A more important point.
Building a Comprehensive Crypto Investment Portfolio
Beyond Bitcoin, one of the oldest and most critical debates in the crypto space is: Where will value flow? To base-layer assets like Ethereum and Solana that provide core infrastructure for the decentralized economy, or to upper-layer applications (like Uniswap, Polymarket) that build revenue-generating products using this infrastructure?
Circle is a typical application layer case: it leverages public chain infrastructure while paying extremely low fees. In other words, Circle can issue stablecoins on Ethereum for less than a cent, instantly reaching hundreds of millions of global users - supporting low-cost instant cross-border transfers, accessing DeFi applications, programming through smart contracts, etc.
Just as the internet democratized global content production thirty years ago (anyone connected could publish content instantly accessible globally), public chains are achieving a similar breakthrough in finance: financial infrastructure that anyone can develop.
This is not limited to Circle and stablecoins. More and more crypto-related public companies are building new business models based on blockchain:
Coinbase generates significant revenue from its Layer-2 network Base deployed on Ethereum;
Galaxy, known for crypto trading, could earn nearly $100 million annually from staking services;
Mastercard operates platforms integrated with blockchains like Ethereum and Avalanche, helping businesses conduct more efficient lending and cross-border payments.

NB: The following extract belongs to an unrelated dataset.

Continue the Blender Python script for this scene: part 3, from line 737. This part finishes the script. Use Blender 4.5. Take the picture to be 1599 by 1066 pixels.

This means that multiple parts of the crypto ecosystem will form a symbiotic relationship in the long term: core infrastructure will increase in value as more applications are integrated, and the application layer will create value as the infrastructure continues to improve.
Of course, we cannot be certain which will capture more value - the blockchain itself or the companies built on it - which is why I believe the optimal strategy is to allocate to both.